Material provided:
==================================================

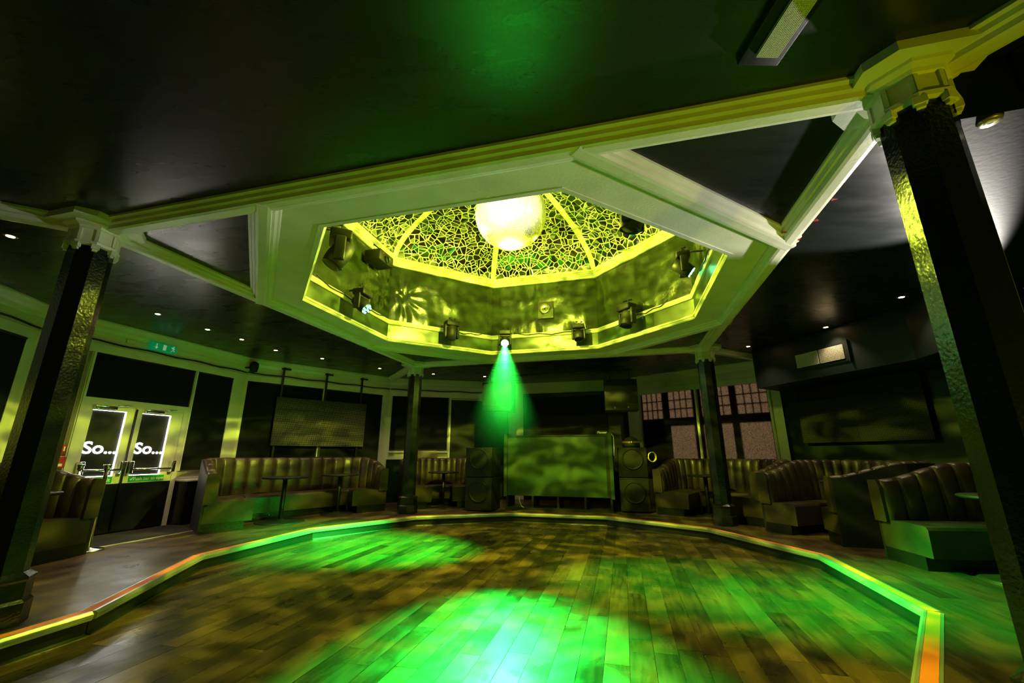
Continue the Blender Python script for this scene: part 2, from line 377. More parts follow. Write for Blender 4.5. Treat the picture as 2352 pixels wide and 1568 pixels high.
# --- walls
walls = {}
SIDE = {180: 'west', 150: 'door_side', 120: 'screen_side', 90: 'north_west', 60: 'booth_side', 30: 'window_side', 0: 'east', -30: 'south_east'}
for k in range(-150, 210, 30):
    nm = 'wall_'+SIDE.get(k, 'back'); m = MF(k); wt = 'white' if k in (30, 60, 90, 120, 150, 180) else 'wallT'
    mb = MB()
    if k == 30:
        mb.box(-.03, .18, -.14, 0, 0, ZC, m); mb.box(3.08, FLEN+.03, -.14, 0, 0, ZC, m); mb.box(.18, 3.08, -.14, 0, 0, .55, m); mb.box(.18, 3.08, -.14, 0, 2.66, ZC, m)
    else: mb.box(-.03, FLEN+.03, -.14, 0, 0, ZC, m)
    walls[k] = tag(mb.build(nm, wt), kind='structure')
    if k in (30, 90, 120, 150, 180) and k != 90 or k in (90,):
        # cornice and frieze
        c = MB(); fr = [(0, 2.57), (.06, 2.57), (.06, 2.70), (.045, 2.715), (.045, 2.86), (.07, 2.875), (.09, 2.92), (.13, 2.95), (.16, 2.99), (.19, 3.0), (.19, 3.02), (0, 3.02)]
        n = len(fr); vs = []
        for kk in (k, k+30):
            for d, z in fr: vs.append(Vx(kk, RW-d/cos(radians(15)))+Vector((0, 0, z)))
        c.add(vs, [(i, (i+1) % n, n+(i+1) % n, n+i) for i in range(n)])
        c.build('cornice', 'white', walls[k])
    # dado
    if k in (150, 180, 120): MB().box(0, FLEN, 0, .035, 0, .70, m).build('dado', 'black', walls[k])
# pilasters at the corners of the room
def pil(k, s0, s1, d=.045, z0=.7, z1=2.57): return MB().box(s0, s1, 0, d, z0, z1, MF(k))
for k, s0, s1 in ((150, 0, .28), (120, FLEN-.06, FLEN), (120, 0, .2), (90, FLEN-.09, FLEN), (60, FLEN-.02, FLEN), (60, 0, .17), (30, FLEN-.14, FLEN), (30, 0, .17), (180, 0, .14), (150, FLEN-.5, FLEN)):
    pil(k, s0, s1).build('pilaster', 'white', walls[k])
pil(90, 0, .07).build('pilaster', 'white', walls[90]); pil(60, 2.92, FLEN-.02).build('pilaster', 'white', walls[60])
# mullions
for k, s, z0, z1 in ((120, 1.66, .7, 2.57), (90, 1.69, 1.0, 2.57), (150, 1.045, .85, 2.57), (150, 2.6, .0, 2.57), (30, 1.68, .6, 2.66), (30, .2, .6, 2.6), (30, 3.1, .6, 2.66)):
    MB().box(s-.025, s+.025, 0, .075, z0, z1, MF(k)).box(s-.012, s+.012, .075, .09, z0, z1, MF(k)).build('mullion', 'white', walls[k])
# dark covering boards
MB().box(.1, 1.66, 0, .03, 0, 2.52, MF(90)).build('cover_board', 'wallD', walls[90])
MB().box(.18, 2.92, 0, .05, 0, 2.72, MF(60)).build('cover_board', 'wallD', walls[60])
MB().box(.2, 2.9, .05, .09, 2.62, 2.70, MF(60)).build('rail', 'metalD', walls[60])
MB().box(1.75, FLEN-.05, 0, .08, 0, 1.0, MF(90)).build('cover_board', 'black', walls[90])
MB().box(1.7, FLEN, 0, .05, 1.16, 1.2, MF(90)).build('sill', 'white', walls[90])
# roller blinds
def blind(k, s0, s1, z0, z1, label, d=.05, mt='blind'):
    m = MF(k); o = thing('roller_blind', label, 'blind', m @ Vector(((s0+s1)/2, d, z0)))
    MB().box(s0, s1, d, d+.004, z0, z1, m).build('fabric', mt, o)
    MB().box(s0, s1, d-.004, d+.008, z0-.012, z0+.008, m).build('bottom_bar', 'plastic', o)
    MB().tube([m @ Vector((s0, d+.005, z1+.0)), m @ Vector((s1, d+.005, z1+.0))], .016, 8).build('roller_tube', 'plastic', o); return o
blind(150, 1.075, 2.56, 1.87, 2.555, 'wide black roller blind half lowered above the double door')
blind(150, .30, 1.01, .87, 2.555, 'narrow black roller blind to the right of the double door')
blind(150, 2.78, FLEN-.5, .75, 2.555, 'black roller blind between the left column and the double door')
blind(120, 1.70, FLEN-.06, .75, 2.555, 'black roller blind behind the left half of the left mesh screen')
blind(120, .22, 1.62, .75, 2.555, 'black roller blind behind the right half of the left mesh screen')
blind(90, 1.74, FLEN-.1, 1.24, 2.555, 'square black roller blind between left mesh screen and booth')
blind(180, .16, 1.6, .75, 2.555, 'black roller blind at the left edge of the picture')
blind(30, 1.715, 3.06, .62, 2.64, 'brown roller blind lit through the window left of the far right column', .02, 'blindT')
blind(30, .235, 1.64, .62, 2.64, 'brown roller blind lit through the window right of the far right column', .02, 'blindT')
# window behind the brown blinds: bars and small panes
wn = struct('window_1', 'wooden sash window with small upper panes'); m = MF(30); fr = MB()
for a, b in ((.18, .26), (.84, .98), (1.58, 1.78), (2.33, 2.49), (3.0, 3.1)): fr.box(a, b, -.11, -.04, .55, 2.66, m)
fr.box(.18, 3.1, -.11, -.04, 1.80, 1.97, m); fr.box(.18, 3.1, -.11, -.04, 2.59, 2.66, m); fr.box(.18, 3.1, -.11, -.04, .55, .7, m)
fr.box(2.49, 3.02, -.11, -.04, .55, 1.8, m)  # solid fill added to keep lamp light out of the lower left pane
fr.build('frame', 'wallD', wn)
for a, b in ((.26, .84), (.98, 1.58), (1.78, 2.33), (2.49, 3.0)):
    gb = MB()
    for i in (1, 2, 3): s = a+(b-a)*i/4; gb.box(s-.012, s+.012, -.09, -.065, 1.97, 2.6, m)
    for i in (1, 2): z = 1.97+.62*i/3; gb.box(a, b, -.09, -.065, z-.012, z+.012, m)
    gb.build('glazing_bars', 'wallD', wn)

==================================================

Goal: Exclude the images, then output the data above word for word.

Response to the task:
Continue the Blender Python script for this scene: part 2, from line 377. More parts follow. Write for Blender 4.5. Treat the picture as 2352 pixels wide and 1568 pixels high.
# --- walls
walls = {}
SIDE = {180: 'west', 150: 'door_side', 120: 'screen_side', 90: 'north_west', 60: 'booth_side', 30: 'window_side', 0: 'east', -30: 'south_east'}
for k in range(-150, 210, 30):
    nm = 'wall_'+SIDE.get(k, 'back'); m = MF(k); wt = 'white' if k in (30, 60, 90, 120, 150, 180) else 'wallT'
    mb = MB()
    if k == 30:
        mb.box(-.03, .18, -.14, 0, 0, ZC, m); mb.box(3.08, FLEN+.03, -.14, 0, 0, ZC, m); mb.box(.18, 3.08, -.14, 0, 0, .55, m); mb.box(.18, 3.08, -.14, 0, 2.66, ZC, m)
    else: mb.box(-.03, FLEN+.03, -.14, 0, 0, ZC, m)
    walls[k] = tag(mb.build(nm, wt), kind='structure')
    if k in (30, 90, 120, 150, 180) and k != 90 or k in (90,):
        # cornice and frieze
        c = MB(); fr = [(0, 2.57), (.06, 2.57), (.06, 2.70), (.045, 2.715), (.045, 2.86), (.07, 2.875), (.09, 2.92), (.13, 2.95), (.16, 2.99), (.19, 3.0), (.19, 3.02), (0, 3.02)]
        n = len(fr); vs = []
        for kk in (k, k+30):
            for d, z in fr: vs.append(Vx(kk, RW-d/cos(radians(15)))+Vector((0, 0, z)))
        c.add(vs, [(i, (i+1) % n, n+(i+1) % n, n+i) for i in range(n)])
        c.build('cornice', 'white', walls[k])
    # dado
    if k in (150, 180, 120): MB().box(0, FLEN, 0, .035, 0, .70, m).build('dado', 'black', walls[k])
# pilasters at the corners of the room
def pil(k, s0, s1, d=.045, z0=.7, z1=2.57): return MB().box(s0, s1, 0, d, z0, z1, MF(k))
for k, s0, s1 in ((150, 0, .28), (120, FLEN-.06, FLEN), (120, 0, .2), (90, FLEN-.09, FLEN), (60, FLEN-.02, FLEN), (60, 0, .17), (30, FLEN-.14, FLEN), (30, 0, .17), (180, 0, .14), (150, FLEN-.5, FLEN)):
    pil(k, s0, s1).build('pilaster', 'white', walls[k])
pil(90, 0, .07).build('pilaster', 'white', walls[90]); pil(60, 2.92, FLEN-.02).build('pilaster', 'white', walls[60])
# mullions
for k, s, z0, z1 in ((120, 1.66, .7, 2.57), (90, 1.69, 1.0, 2.57), (150, 1.045, .85, 2.57), (150, 2.6, .0, 2.57), (30, 1.68, .6, 2.66), (30, .2, .6, 2.6), (30, 3.1, .6, 2.66)):
    MB().box(s-.025, s+.025, 0, .075, z0, z1, MF(k)).box(s-.012, s+.012, .075, .09, z0, z1, MF(k)).build('mullion', 'white', walls[k])
# dark covering boards
MB().box(.1, 1.66, 0, .03, 0, 2.52, MF(90)).build('cover_board', 'wallD', walls[90])
MB().box(.18, 2.92, 0, .05, 0, 2.72, MF(60)).build('cover_board', 'wallD', walls[60])
MB().box(.2, 2.9, .05, .09, 2.62, 2.70, MF(60)).build('rail', 'metalD', walls[60])
MB().box(1.75, FLEN-.05, 0, .08, 0, 1.0, MF(90)).build('cover_board', 'black', walls[90])
MB().box(1.7, FLEN, 0, .05, 1.16, 1.2, MF(90)).build('sill', 'white', walls[90])
# roller blinds
def blind(k, s0, s1, z0, z1, label, d=.05, mt='blind'):
    m = MF(k); o = thing('roller_blind', label, 'blind', m @ Vector(((s0+s1)/2, d, z0)))
    MB().box(s0, s1, d, d+.004, z0, z1, m).build('fabric', mt, o)
    MB().box(s0, s1, d-.004, d+.008, z0-.012, z0+.008, m).build('bottom_bar', 'plastic', o)
    MB().tube([m @ Vector((s0, d+.005, z1+.0)), m @ Vector((s1, d+.005, z1+.0))], .016, 8).build('roller_tube', 'plastic', o); return o
blind(150, 1.075, 2.56, 1.87, 2.555, 'wide black roller blind half lowered above the double door')
blind(150, .30, 1.01, .87, 2.555, 'narrow black roller blind to the right of the double door')
blind(150, 2.78, FLEN-.5, .75, 2.555, 'black roller blind between the left column and the double door')
blind(120, 1.70, FLEN-.06, .75, 2.555, 'black roller blind behind the left half of the left mesh screen')
blind(120, .22, 1.62, .75, 2.555, 'black roller blind behind the right half of the left mesh screen')
blind(90, 1.74, FLEN-.1, 1.24, 2.555, 'square black roller blind between left mesh screen and booth')
blind(180, .16, 1.6, .75, 2.555, 'black roller blind at the left edge of the picture')
blind(30, 1.715, 3.06, .62, 2.64, 'brown roller blind lit through the window left of the far right column', .02, 'blindT')
blind(30, .235, 1.64, .62, 2.64, 'brown roller blind lit through the window right of the far right column', .02, 'blindT')
# window behind the brown blinds: bars and small panes
wn = struct('window_1', 'wooden sash window with small upper panes'); m = MF(30); fr = MB()
for a, b in ((.18, .26), (.84, .98), (1.58, 1.78), (2.33, 2.49), (3.0, 3.1)): fr.box(a, b, -.11, -.04, .55, 2.66, m)
fr.box(.18, 3.1, -.11, -.04, 1.80, 1.97, m); fr.box(.18, 3.1, -.11, -.04, 2.59, 2.66, m); fr.box(.18, 3.1, -.11, -.04, .55, .7, m)
fr.box(2.49, 3.02, -.11, -.04, .55, 1.8, m)  # solid fill added to keep lamp light out of the lower left pane
fr.build('frame', 'wallD', wn)
for a, b in ((.26, .84), (.98, 1.58), (1.78, 2.33), (2.49, 3.0)):
    gb = MB()
    for i in (1, 2, 3): s = a+(b-a)*i/4; gb.box(s-.012, s+.012, -.09, -.065, 1.97, 2.6, m)
    for i in (1, 2): z = 1.97+.62*i/3; gb.box(a, b, -.09, -.065, z-.012, z+.012, m)
    gb.build('glazing_bars', 'wallD', wn)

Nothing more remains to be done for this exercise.